* **What to produce**:
Output the data word for word, dropping every image.

----

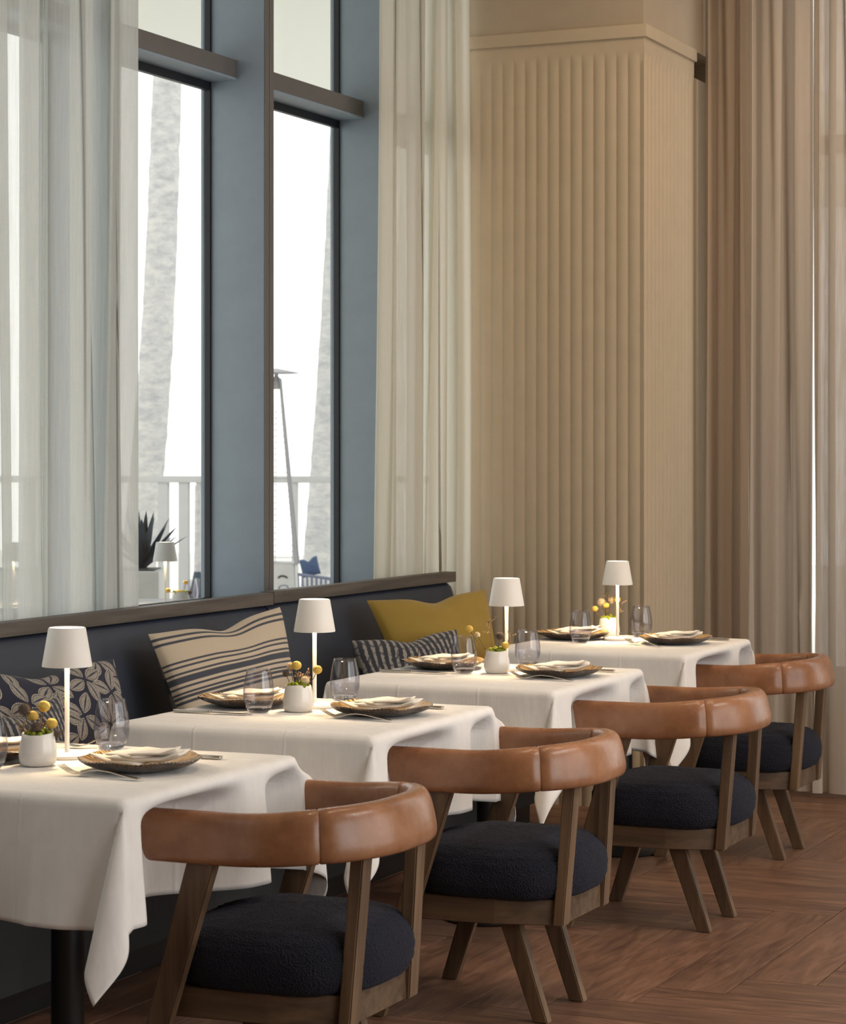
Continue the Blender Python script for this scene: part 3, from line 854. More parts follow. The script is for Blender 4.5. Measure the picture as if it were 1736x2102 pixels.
# ---------------------------------------------------------------- table lamps
def make_lamp(label, loc, group='cordless table lamps'):
    t = thing('table_lamp', label, 'lamp', loc, 0, group)
    bm = bmesh.new(); lathe(bm, [(0, 0), (.052, 0), (.054, .003), (.053, .008), (.048, .011), (.010, .012), (0, .012)], 48); mesh_obj('lamp_base', bm, M['shade'], t)
    bm = bmesh.new(); lathe(bm, [(0, .011), (.0055, .011), (.0055, .22), (.0055, .278), (0, .278)], 16); mesh_obj('pole', bm, M['shade'], t)
    bm = bmesh.new(); lathe(bm, [(.0545, .203), (.0555, .203), (.0555, .206), (.0415, .288), (.0395, .290), (.0385, .289), (.0395, .286), (.0530, .206)], 56, close=True); mesh_obj('lamp_shade', bm, M['shade'], t)
    bm = bmesh.new(); lathe(bm, [(0, .2865), (.0388, .2865), (.0388, .2885), (0, .2885)], 40); mesh_obj('top_diffuser', bm, M['ledtop'], t)
    bm = bmesh.new(); lathe(bm, [(.0058, .232), (.034, .232), (.034, .236), (.0058, .236)], 40, close=True); mesh_obj('light_ring', bm, M['led'], t)
    l = bpy.data.lights.new('lamp_light', 'AREA'); l.shape = 'DISK'; l.size = .06; l.energy = 2.4; l.color = (1, .74, .42)
    o = bpy.data.objects.new('lamp_light', l); C.objects.link(o); o.parent = t; o.location = (0, 0, .2305)
    return t
LP = [(-2.858, 4.475), (-2.83, 5.648), (-2.776, 6.888), (-2.867, 8.203)]
l0 = make_lamp('white cone-shaded lamp on the nearest table', (*LP[0], TZ))
for k in range(1, 4):
    c = dup(l0); c.location = (*LP[k], TZ); c['label'] = 'white cone-shaded lamp on the %s table' % TN[k]

# ---------------------------------------------------------------- tumblers
def make_glass(label, loc):
    t = thing('tumbler', label, 'glass', loc, 0, 'stemless glass tumblers')
    outer = [(0, 0), (.022, 0), (.027, .003), (.034, .014), (.0395, .032), (.0410, .048), (.040, .066), (.0365, .088), (.0325, .106), (.0305, .1145)]
    inner = [(.0298, .1150), (.0291, .1140), (.031, .106), (.0350, .088), (.0385, .066), (.0394, .048), (.0378, .034), (.032, .020), (.024, .013), (.012, .011), (0, .0105)]
    bm = bmesh.new(); lathe(bm, outer[3:]+[(.0298, .1150)]+inner[1:8]+[(.0320, .0150)], 64, close=True); mesh_obj('tumbler_wall', bm, M['thinglass'], t, angle=180)
    bm = bmesh.new(); lathe(bm, [(0, 0), (.022, 0), (.027, .003), (.0338, .0138), (.0318, .0150), (.024, .0125), (.012, .011), (0, .0105)], 64); mesh_obj('solid_base', bm, M['tumbler'], t, angle=180)
    return t
G = [((-2.844, 4.640), 'tumbler behind the plate on the nearest table, between lamp and knife'), ((-2.905, 4.240), 'tumbler cut by the left edge of the picture on the nearest table'),
     ((-2.833, 5.84), 'tumbler right of the lamp on the second nearest table'), ((-2.904, 5.469), 'tumbler left of the vase on the second nearest table'),
     ((-2.772, 7.06), 'tumbler right of the lamp on the third table'), ((-2.858, 6.737), 'tumbler left of the vase on the third table'),
     ((-2.835, 8.38), 'tumbler right of the lamp on the farthest table'), ((-2.950, 8.035), 'tumbler left of the lamp on the farthest table')]
g0 = None
for (x, y), lb in G:
    if g0 is None: g0 = make_glass('clear stemless '+lb, (x, y, TZ+.0005))
    else:
        c = dup(g0); c.location = (x, y, TZ+.0005); c['label'] = 'clear stemless '+lb

# ---------------------------------------------------------------- plates, napkins
def make_plate(label, loc, rz):
    t = thing('charger_plate', label, 'plate', loc, rz, 'ribbed amber glass plates')
    def wob(r, z, a, i):
        k = max(0, (r-.07)/.062); ir = .003*sin(5*a+1)+.002*sin(9*a+2)
        return r+k*(ir), z+k*(.0007*sin(84*a)+.0018*sin(7*a))
    n = 336
    bm = bmesh.new(); lathe(bm, [(0, .0085), (.05, .0085), (.075, .0090), (.088, .0115), (.105, .0170), (.120, .0225), (.129, .0268), (.1315, .0275)], n, wob=wob)
    mesh_obj('ribbed_face', bm, M['plate'], t, angle=180)
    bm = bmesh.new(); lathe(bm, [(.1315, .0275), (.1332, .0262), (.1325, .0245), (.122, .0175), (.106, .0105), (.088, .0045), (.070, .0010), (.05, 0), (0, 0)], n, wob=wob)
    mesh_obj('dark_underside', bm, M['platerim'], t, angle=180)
    return t
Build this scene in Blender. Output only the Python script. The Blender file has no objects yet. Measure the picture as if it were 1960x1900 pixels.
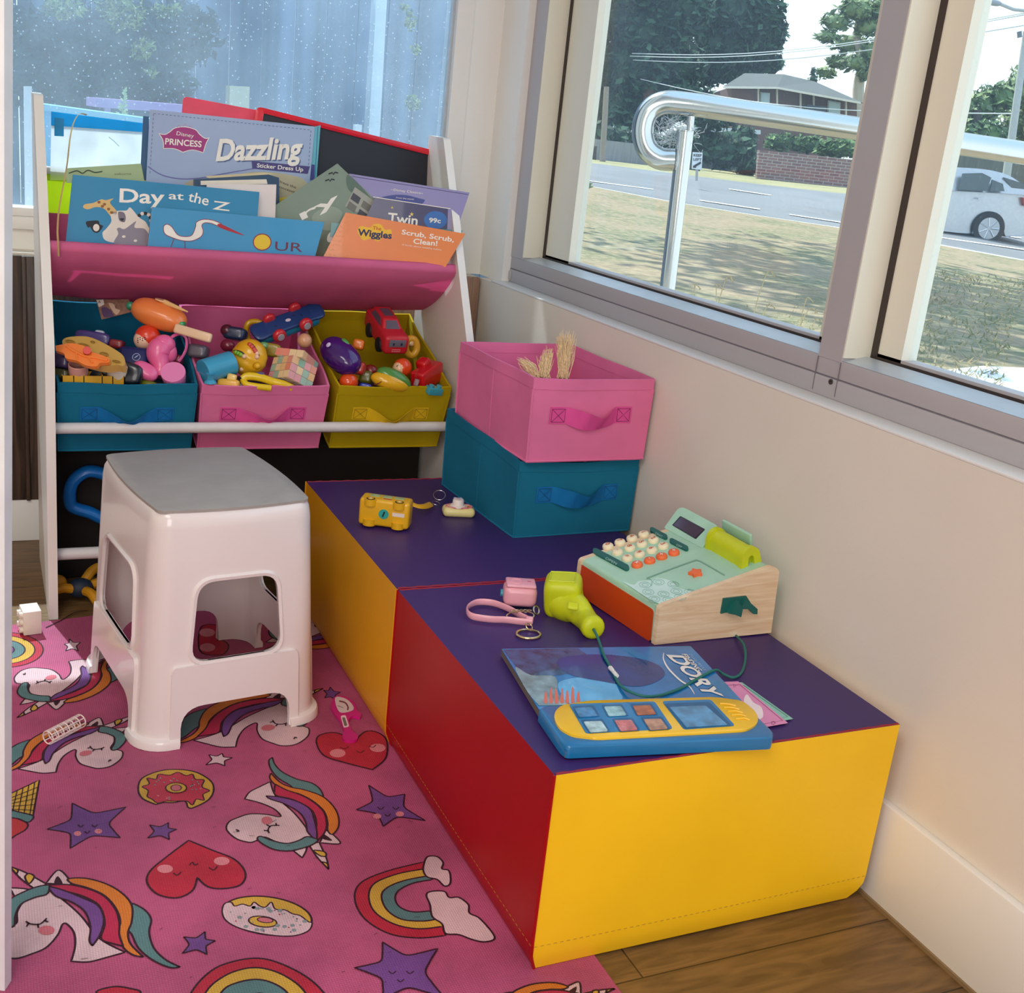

----

* **Output of the exercise**:
Continue the Blender Python script for this scene: part 3, from line 854. More parts follow. The script is for Blender 4.5. Measure the picture as if it were 1736x2102 pixels.
# ---------------------------------------------------------------- table lamps
def make_lamp(label, loc, group='cordless table lamps'):
    t = thing('table_lamp', label, 'lamp', loc, 0, group)
    bm = bmesh.new(); lathe(bm, [(0, 0), (.052, 0), (.054, .003), (.053, .008), (.048, .011), (.010, .012), (0, .012)], 48); mesh_obj('lamp_base', bm, M['shade'], t)
    bm = bmesh.new(); lathe(bm, [(0, .011), (.0055, .011), (.0055, .22), (.0055, .278), (0, .278)], 16); mesh_obj('pole', bm, M['shade'], t)
    bm = bmesh.new(); lathe(bm, [(.0545, .203), (.0555, .203), (.0555, .206), (.0415, .288), (.0395, .290), (.0385, .289), (.0395, .286), (.0530, .206)], 56, close=True); mesh_obj('lamp_shade', bm, M['shade'], t)
    bm = bmesh.new(); lathe(bm, [(0, .2865), (.0388, .2865), (.0388, .2885), (0, .2885)], 40); mesh_obj('top_diffuser', bm, M['ledtop'], t)
    bm = bmesh.new(); lathe(bm, [(.0058, .232), (.034, .232), (.034, .236), (.0058, .236)], 40, close=True); mesh_obj('light_ring', bm, M['led'], t)
    l = bpy.data.lights.new('lamp_light', 'AREA'); l.shape = 'DISK'; l.size = .06; l.energy = 2.4; l.color = (1, .74, .42)
    o = bpy.data.objects.new('lamp_light', l); C.objects.link(o); o.parent = t; o.location = (0, 0, .2305)
    return t
LP = [(-2.858, 4.475), (-2.83, 5.648), (-2.776, 6.888), (-2.867, 8.203)]
l0 = make_lamp('white cone-shaded lamp on the nearest table', (*LP[0], TZ))
for k in range(1, 4):
    c = dup(l0); c.location = (*LP[k], TZ); c['label'] = 'white cone-shaded lamp on the %s table' % TN[k]

# ---------------------------------------------------------------- tumblers
def make_glass(label, loc):
    t = thing('tumbler', label, 'glass', loc, 0, 'stemless glass tumblers')
    outer = [(0, 0), (.022, 0), (.027, .003), (.034, .014), (.0395, .032), (.0410, .048), (.040, .066), (.0365, .088), (.0325, .106), (.0305, .1145)]
    inner = [(.0298, .1150), (.0291, .1140), (.031, .106), (.0350, .088), (.0385, .066), (.0394, .048), (.0378, .034), (.032, .020), (.024, .013), (.012, .011), (0, .0105)]
    bm = bmesh.new(); lathe(bm, outer[3:]+[(.0298, .1150)]+inner[1:8]+[(.0320, .0150)], 64, close=True); mesh_obj('tumbler_wall', bm, M['thinglass'], t, angle=180)
    bm = bmesh.new(); lathe(bm, [(0, 0), (.022, 0), (.027, .003), (.0338, .0138), (.0318, .0150), (.024, .0125), (.012, .011), (0, .0105)], 64); mesh_obj('solid_base', bm, M['tumbler'], t, angle=180)
    return t
G = [((-2.844, 4.640), 'tumbler behind the plate on the nearest table, between lamp and knife'), ((-2.905, 4.240), 'tumbler cut by the left edge of the picture on the nearest table'),
     ((-2.833, 5.84), 'tumbler right of the lamp on the second nearest table'), ((-2.904, 5.469), 'tumbler left of the vase on the second nearest table'),
     ((-2.772, 7.06), 'tumbler right of the lamp on the third table'), ((-2.858, 6.737), 'tumbler left of the vase on the third table'),
     ((-2.835, 8.38), 'tumbler right of the lamp on the farthest table'), ((-2.950, 8.035), 'tumbler left of the lamp on the farthest table')]
g0 = None
for (x, y), lb in G:
    if g0 is None: g0 = make_glass('clear stemless '+lb, (x, y, TZ+.0005))
    else:
        c = dup(g0); c.location = (x, y, TZ+.0005); c['label'] = 'clear stemless '+lb

# ---------------------------------------------------------------- plates, napkins
def make_plate(label, loc, rz):
    t = thing('charger_plate', label, 'plate', loc, rz, 'ribbed amber glass plates')
    def wob(r, z, a, i):
        k = max(0, (r-.07)/.062); ir = .003*sin(5*a+1)+.002*sin(9*a+2)
        return r+k*(ir), z+k*(.0007*sin(84*a)+.0018*sin(7*a))
    n = 336
    bm = bmesh.new(); lathe(bm, [(0, .0085), (.05, .0085), (.075, .0090), (.088, .0115), (.105, .0170), (.120, .0225), (.129, .0268), (.1315, .0275)], n, wob=wob)
    mesh_obj('ribbed_face', bm, M['plate'], t, angle=180)
    bm = bmesh.new(); lathe(bm, [(.1315, .0275), (.1332, .0262), (.1325, .0245), (.122, .0175), (.106, .0105), (.088, .0045), (.070, .0010), (.05, 0), (0, 0)], n, wob=wob)
    mesh_obj('dark_underside', bm, M['platerim'], t, angle=180)
    return t
Build this scene in Blender. Output only the Python script. The Blender file has no objects yet. Measure the picture as if it were 1960x1900 pixels.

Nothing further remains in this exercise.